Periscopio propone un nuovo modo di essere giornale, di fare informazione. di accostare Alto e Basso, di rapportarsi al proprio pubblico. Rompe compartimenti stagni delle sezioni tradizionali di quotidiani. Accoglie e dà riconosce uguale dignità a tutti i generi e tutti linguaggi: così in primo piano ci può essere una notizia, un commento, ma anche una poesia o una vignetta.  Abbandona la rincorsa allo scoop, all’intervista esclusiva, alla firma illustre, proponendo quella che abbiamo chiamato “informazione verticale”: entrare cioè nelle  “cose che accadono fuori e dentro di noi”, denunciare Il Vecchio che resiste e raccontare Il Nuovo che germoglia, stare dalla parte dei diritti e denunciare la diseguaglianza che cresce in Italia e nel mondo. .

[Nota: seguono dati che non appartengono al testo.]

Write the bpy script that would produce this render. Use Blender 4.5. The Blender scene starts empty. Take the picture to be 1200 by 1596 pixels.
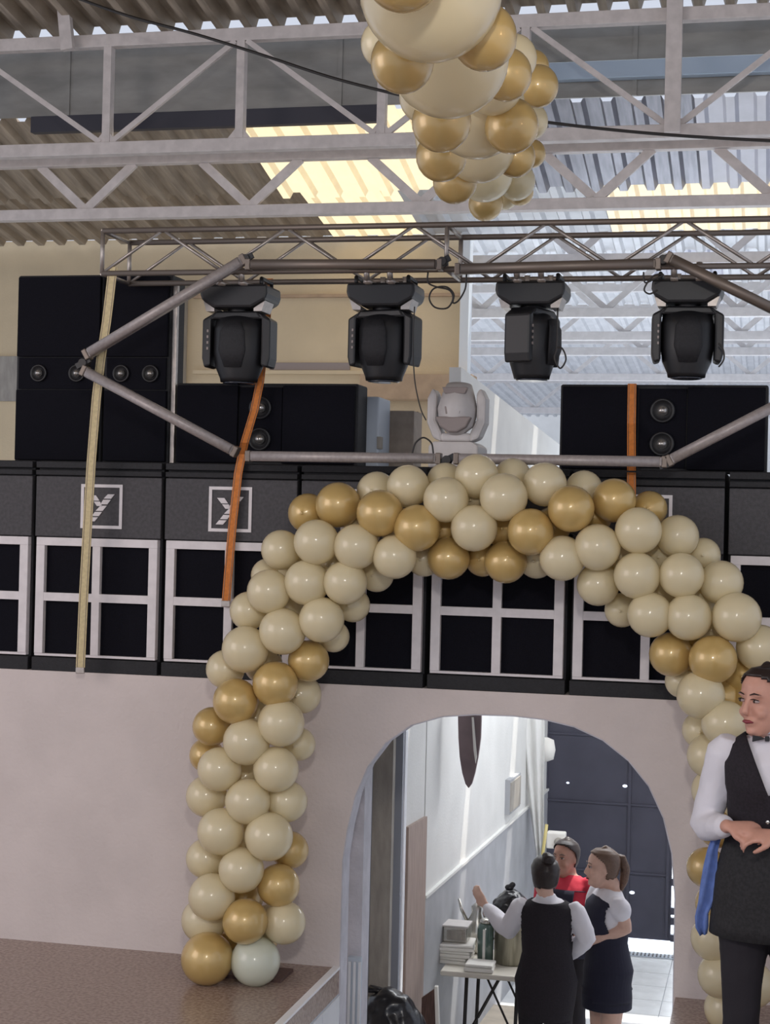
import bpy, bmesh, math, random
from mathutils import Vector, Matrix, Euler
V = Vector
rnd = random.Random(7)
S = bpy.context.scene

# ------------------------------------------------------------------ camera
EYE = V((0, 0, 2.1)); FPX = 2600.0
YAW, PITCH, ROLL = math.radians(13.3), math.radians(0.25), math.radians(1.33)
_f = V((-math.sin(YAW)*math.cos(PITCH), math.cos(YAW)*math.cos(PITCH), math.sin(PITCH)))
_r = V((math.cos(YAW), math.sin(YAW), 0)); _u = _r.cross(_f)
CR = _r*math.cos(ROLL)+_u*math.sin(ROLL); CU = -_r*math.sin(ROLL)+_u*math.cos(ROLL)
cam_d = bpy.data.cameras.new('camera'); cam = bpy.data.objects.new('camera', cam_d)
S.collection.objects.link(cam); S.camera = cam
cam.matrix_world = Matrix(((CR.x, CU.x, -_f.x, EYE.x), (CR.y, CU.y, -_f.y, EYE.y), (CR.z, CU.z, -_f.z, EYE.z), (0, 0, 0, 1)))
cam_d.sensor_fit = 'HORIZONTAL'; cam_d.sensor_width = 36; cam_d.lens = 36*FPX/1200; cam_d.clip_end = 300

# ------------------------------------------------------------------ world, sun, lamps, exposure
w = bpy.data.worlds.new('world'); S.world = w; w.use_nodes = True
bg = w.node_tree.nodes['Background']; bg.inputs[0].default_value = (0.80, 0.86, 1.0, 1); bg.inputs[1].default_value = 0.72
def lamp(name, kind, loc, target, energy, color, size=0.3, size_y=None):
    l = bpy.data.lights.new(name, kind); l.energy = energy; l.color = color
    if kind == 'AREA':
        l.size = size
        if size_y: l.shape = 'RECTANGLE'; l.size_y = size_y
    elif kind == 'SUN': l.angle = 0.01
    else: l.shadow_soft_size = size
    o = bpy.data.objects.new(name, l); S.collection.objects.link(o); o.location = loc
    o.rotation_euler = (V(target)-V(loc)).to_track_quat('-Z', 'Y').to_euler(); return o
lamp('sun', 'SUN', (4, 16, 20), (0, 12, 4), 4.0, (1, 0.93, 0.82))
lamp('hall_lamp', 'POINT', (0.2, -0.6, 3.9), (0, 1, 0), 290, (1, 0.93, 0.86), 0.20)
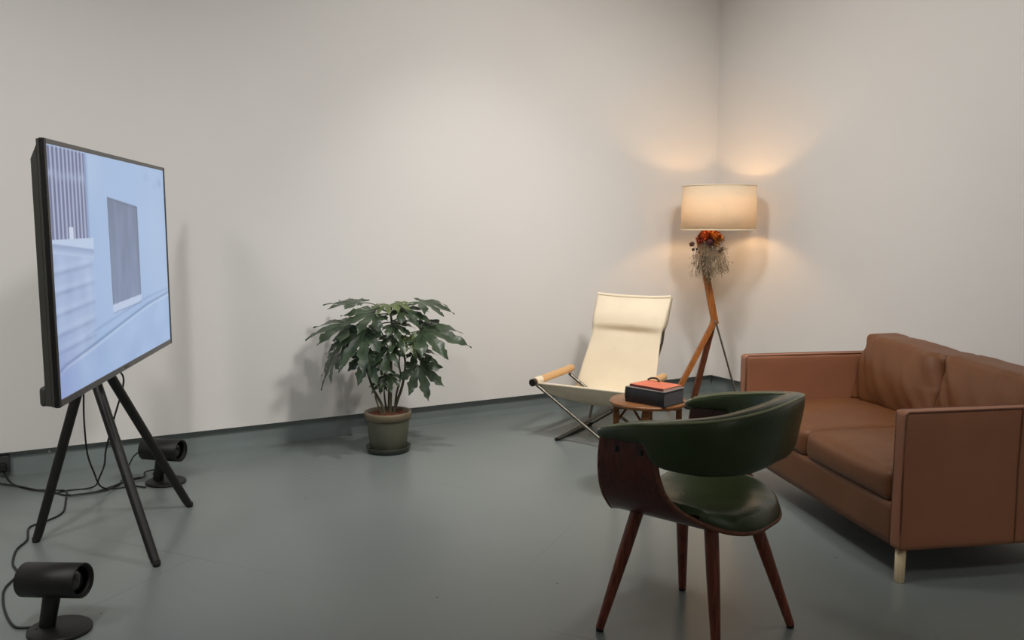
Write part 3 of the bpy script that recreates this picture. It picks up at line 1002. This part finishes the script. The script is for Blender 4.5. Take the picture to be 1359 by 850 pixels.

Con il quotidiano di ieri, così si diceva, oggi ci si incarta il pesce. Non Periscopio, la sua “informazione verticale” non invecchia mai e dal nostro archivio di quasi 50.000 articoli (disponibile gratuitamente) si pescano continuamente contenuti utili per integrare le ultime notizie uscite. Non troverete mai, come succede in quasi tutti i quotidiani on line,  le prime tre righe dell’articolo in chiaro… e una piccola tassa per poter leggere tutto il resto.

Sembra una frase retorica ma non lo è: “Periscopio è un giornale senza padrini e senza padroni”. Siamo orgogliosamente antifascisti, pacifisti, nonviolenti, femministi, ambientalisti. Crediamo nella Sinistra (anche se la Sinistra non crede più a se stessa), ma non apparteniamo a nessuna casa politica, non fiancheggiamo nessun partito e nessun leader. Anzi, diffidiamo dei leader e dei capipopolo, perfino degli eroi. Non ci piacciono i muri, quelli materiali come  quelli immateriali, frutto del pregiudizio e dell’egoismo. Ci piace “il popolo” (quello scritto in Costituzione) e vorremmo cancellare “la nazione”, premessa di ogni guerra e  di ogni violenza.

Periscopio è quindi un giornale popolare, non nazionalpopolare. Un quotidiano “generalista”,  scritto per essere letto da tutti (“quelli che hanno letto milioni di libri o che non sanno nemmeno parlare” F. De Gregori), da tutti quelli che coltivano la curiosità, e non dalle elites, dai circoli degli addetti ai lavori, dagli intellettuali del vuoto e della chiacchiera.